Dans ce face-à-face brutal entre l’Etat et une partie croissante de la population, aucune des diverses parties – mouvements politiques, syndicats, communautés, pouvoirs publics – ne paraît être en mesure de faire valoir son point de vue ; l’attentisme et la violence en sont les manifestations actuelles. Sortir de cette situation délétère est pourtant urgent, mais personne ne voit d’autre issue qu’un retour aux sources gaulliennes avec un renforcement de l’Etat (Baverez, Teyssier…) ou, pour les extrémistes, la tentation révolutionnaire et le changement de régime. Ces deux propositions sont également dangereuses sinon mortelles pour le système démocratique et pour son bras armé qu’est l’économie libérale : les libertés comme le niveau de vie en seraient durablement affectés. La France n’a besoin ni d’un nouveau « chef » – et de l’imposition d’un Etat fort -, ni de la traduction du « populisme » par une démagogie participative ; ou du cumul des deux qui conduit directement au fascisme. Notre système est au bord de la rupture. Après plus de quarante ans de tâtonnements et/ou d’immobilisme, beaucoup de partisans, de victimes et d’observateurs s’affirment en opposants à ce système de rustines aussi épuisant qu’inefficace. Il faut donc trouver « autre chose ».
Autre chose pour l’Etat d’abord qui doit refonder sa fonction régalienne, retrouver sa souveraineté, qu’elle s’exerce directement, s’agissant de la sécurité au sens large et de la gestion des biens publics, ou par la voie des institutions supranationales (comme le Conseil européen, la Banque centrale européenne, etc). Qu’il se recentre sur l’essentiel, qu’il retrouve donc la plénitude de ses responsabilités dans ces secteurs majeurs à l’heure d’un monde troublé, qu’il s’y consacre pleinement et y obtienne l’efficacité que la nation attend de lui. S’agissant du « reste », qui concerne pour l’essentiel la population et qu’on nomme « social », qu’on « arrête d’em…les Français » (Georges Pompidou) et qu’on confie aux citoyens tout ce qui est de leur compétence et dont ils peuvent assumer la charge. Les municipalités font déjà un énorme travail pour ce qu’on appelle « la proximité ». Mais c’est au prix de l’inflation d’une très coûteuse fonction territoriale et au détriment de la responsabilité des citoyens. Si la « verticalité » du pouvoir peine tant, malgré ses multiples couches, à atteindre ses objectifs, c’est bien que « l’horizontalité » est trop diffuse et morcelée, de ce fait quasi inatteignable. Dans l’état actuel de la société, poursuivre la décentralisation ne peut que délayer encore plus l’action publique sans la rapprocher pour autant de la base populaire.
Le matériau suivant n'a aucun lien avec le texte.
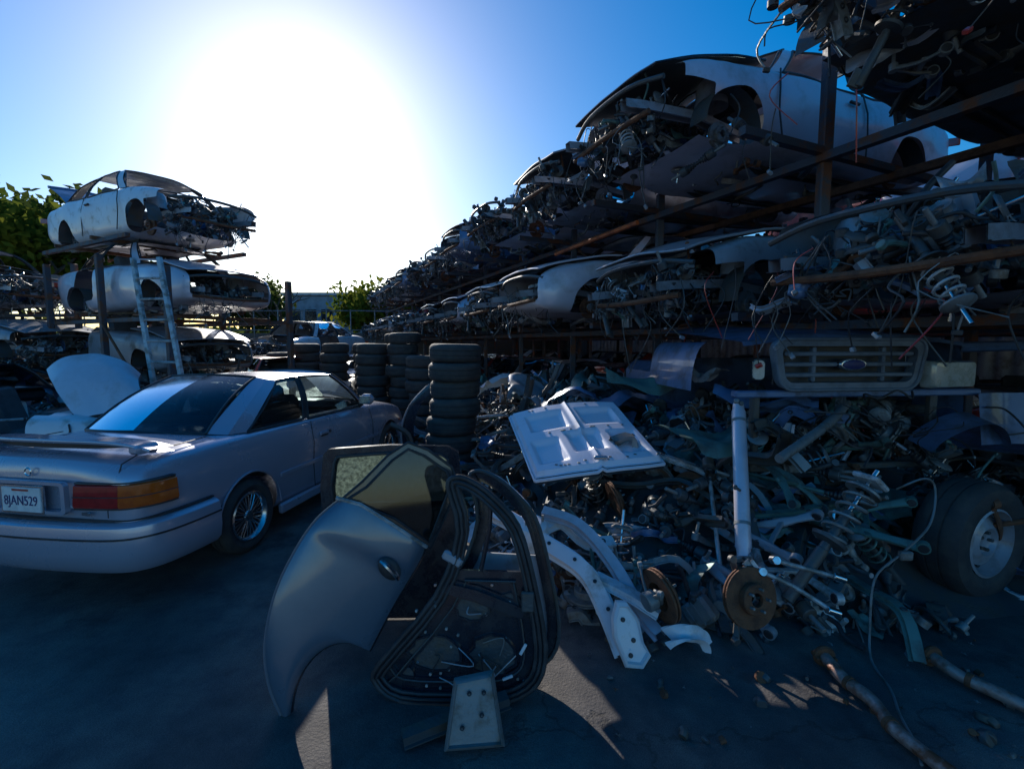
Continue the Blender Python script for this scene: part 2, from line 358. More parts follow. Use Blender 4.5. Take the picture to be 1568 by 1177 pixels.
def lower_body(name,paint,wreck=False,doors=(),seed=0,front=False,wheelr=.335):
    mb=MB(); vs=[];n=18
    for x,w,zb,zs,zt in ST: vs+=[(x,y,z) for y,z in ring(w,zb,zs,zt)]
    f=[]
    for i in range(len(ST)-1):
        for k in range(n):
            l=(k+1)%n; f.append((i*n+k,(i+1)*n+k,(i+1)*n+l,i*n+l))
    f.append(tuple(range(n))); f.append(tuple((len(ST)-1)*n+k for k in range(n))[::-1])
    mb.add((vs,f),paint); o=mb.obj(name)
    o.data.materials.append(m_black)
    lv=2
    s=o.modifiers.new('s','SUBSURF'); s.levels=lv; s.render_levels=lv
    cuts=[]; mats=[paint,m_black]
    wy=.66 if wreck else .60
    cuts.append(cutter([(cyl(wheelr,.5,40),T(x,sg*(wy+.25),.30)@RX(pi/2)) for x in(.98,3.60) for sg in(-1,1)],mats))
    cuts.append(cutter([(box(1.72,1.3,.9,.02),T(2.2,0,.95))],mats))
    if wreck:
        cuts.append(cutter([(box(1.5,1.24,.9,.02),T(3.98,0,.82))],mats))
        if front: cuts.append(cutter([(box(1.0,2.0,.62,.02),T(4.36,0,.30))],mats)); cuts.append(cutter([(box(.6,2.0,1.2,.02),T(4.43,0,.6))],mats))
        for (a,b) in doors: cuts.append(cutter([(box(b-a,.6,.62,.12),T((a+b)/2,sg*.8,.68)) for sg in(-1,1)],mats))
    for c in cuts:
        m=o.modifiers.new('b','BOOLEAN'); m.operation='DIFFERENCE'; m.object=c; m.solver='EXACT'
    me=bake(o,name)
    for c in cuts: bpy.data.objects.remove(c)
    if wreck:
        for v in me.vertices:
            d=noise.noise_vector(v.co*2.2+V((seed*7,0,0)))*.035+noise.noise_vector(v.co*6+V((seed*3,5,0)))*.010; v.co+=d
    me.polygons.foreach_set('use_smooth',[True]*len(me.polygons)); me.set_sharp_from_angle(angle=math.radians(32))
    return o
GH=[((.74,0,.985),(1.50,0,1.365)),((.84,.58,.965),(1.54,.46,1.345)),((.92,.705,.945),(1.60,.535,1.322)),((1.08,.75,.94),(1.70,.565,1.304)),((1.80,.765,.93),(1.95,.58,1.318)),((1.88,.765,.925),(2.01,.58,1.318)),((2.98,.755,.91),(2.60,.565,1.295)),((3.12,.71,.915),(2.68,.53,1.308)),((3.36,0,.955),(2.74,0,1.348))]
SEG=['G','P','P','G','B','G','P','G']
def greenhouse(mb,paint,glass,rear_glass=None,skip=(),bow=.03):
    rows=8
    for sg in(1,-1):
        for si,kind in enumerate(SEG):
            (b0,t0),(b1,t1)=GH[si],GH[si+1]
            nu=10 if kind=='G' else 3
            def fn(u,v):
                b=V(b0).lerp(V(b1),u); t=V(t0).lerp(V(t1),u)
                if si==0: b.x=b0[0]+(b1[0]-b0[0])*u**2.2; t.x=t0[0]+(t1[0]-t0[0])*u**2; t.z=t0[2]+(t1[2]-t0[2])*u**2
                if si==7: w=1-u; b.x=b1[0]+(b0[0]-b1[0])*w**2.2; t.x=t1[0]+(t0[0]-t1[0])*w**2; t.z=t1[2]+(t0[2]-t1[2])*w**2
                p=b.lerp(t,v)
                if si in(0,7): out=V((-.5 if si==0 else .5,0,.85))
                elif si in(1,2): out=V((-.4,.6,.5))
                else: out=V((0,1,.3))
                p+=out*bow*(1.5 if si<3 else 1)*math.sin(pi*v)
                return (p.x,p.y*sg,p.z)
            if kind=='G':
                m=rear_glass if (si==0 and rear_glass) else glass
                if m is not None and si not in skip: mb.add(grid(nu,rows,fn),m)
                e=[[fn(u/8,0) for u in range(9)],[fn(u/8,1) for u in range(9)]]
                if not(si==0): e.append([fn(0,v/6) for v in range(7)])
                if not(si==7): e.append([fn(1,v/6) for v in range(7)])
                for q in e: mb.add(tube(q,.011,6),m_black)
            else:
                mb.add(grid(nu,rows,fn),m_black if kind=='B' else paint)
                if kind=='P': mb.add(grid(nu,rows,lambda u,v:tuple(V(fn(u,v))+V((0,-.02*sg,-.008)))),m_black)
    tp=[V(t) for b,t in GH]
    def roof(u,v):
        s=u*(len(tp)-1); i=min(int(s),len(tp)-2); p=tp[i].lerp(tp[i+1],s-i)
        if i==0: p.x=tp[0].x+(tp[1].x-tp[0].x)*(s)**2; p.z=tp[0].z+(tp[1].z-tp[0].z)*s**2
        if i==7: w=8-s; p.x=tp[8].x+(tp[7].x-tp[8].x)*w**2; p.z=tp[8].z+(tp[7].z-tp[8].z)*w**2
        y=p.y*(2*v-1); k=1-(2*v-1)**2
        return (p.x,y,p.z+(.045*k*math.sin(pi*min(1,max(0,(p.x-1.45)/1.3)))*min(1,p.y/.5)))
    mb.add(grid(40,14,roof),paint)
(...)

En réalité, les démocraties sont parvenues à un stade de fragilité et d’inefficacité telles qu’il leur faut se réinventer, comme ce fut le cas périodiquement dans leur histoire, à cause essentiellement de la montée en puissance de l’individualisme. Et cette refondation passe par un partage des tâches entre l’Etat et la société, une rencontre inédite entre le vertical et l’horizontal, ce que le Général de Gaulle appelait la « participation » et qu’il avait échoué à mettre en œuvre. Il faut, sinon créer, du moins « organiser » la société civile pour qu’elle constitue l’étage intermédiaire entre le pouvoir et la population, ce sas de décompression où pourront s’exprimer et faire résonance toutes les aspirations populaires. Partout où les citoyens le jugeront nécessaire et où les pouvoirs publics (maires, sous-préfets) l’estimeront possible seraient mises sur pied à l’échelon local des « associations de solidarité » d’intérêt social exclusivement. Encadrées par des bénévoles, pour la plupart « jeunes retraités » soucieux de s’impliquer dans la vie commune, auxquels des titres de reconnaissance pourraient être accordés périodiquement, ces associations se verront définir leur objet par statut, à l’exclusion de tout but idéologique (politique, religieux, etc) ou communautariste. Il s’agira, pour l’essentiel, de l’entraide envers les seniors, de l’accompagnement des jeunes (notamment les « décrocheurs ») et des relations avec les administrations. Tout ce qui se fait déjà plus ou moins bien de façon parcellaire, disparate (et « orientée ») et qu’il faudrait enfin organiser de façon « désintéressée » pour être efficace sur ces sujets aussi brûlants qu’urgents.
Pour ce faire, il faut revoir ou étendre la loi de 1901 sur les associations, en créant un amendement s’agissant des « associations de solidarité » en s’assurant de leur emprise locale, de leur agrément par les pouvoirs publics, en affirmant le champ de leurs responsabilités sociales. On pourrait s’étendre longuement sur le sujet pour en préciser toutes les facettes, mais ce n’est pas l’objet de cette proposition. Ce qu’il faut comprendre au fond, c’est le mécontentement de citoyens qui n’ont aucune voix au chapitre, sauf lors d’élections dont les prétendants et les projets émanent de partis politiques et d’idéologies qui ont peu de relation avec la réalité du terrain. Quel que soit l’âge futur de la retraite, des dizaines de milliers de sexagénaires compétents et en bonne santé ne sont pas condamnés à remplir les bateaux de croisières ou à cultiver leur jardin. Une autre étape se dessine, à un nouveau stade de responsabilité : la solidarité et l’entraide pour sortir de l’individualisme par le haut et réinventer nos vieilles démocraties.

Eric de La Maisonneuve

1 Etude du cabinet britannique Verisk Maplecroft publiée dans le JDD du 19 janvier 2020.
2 Arnaud Teyssier, De Gaulle, 1969, Perrin, 2019.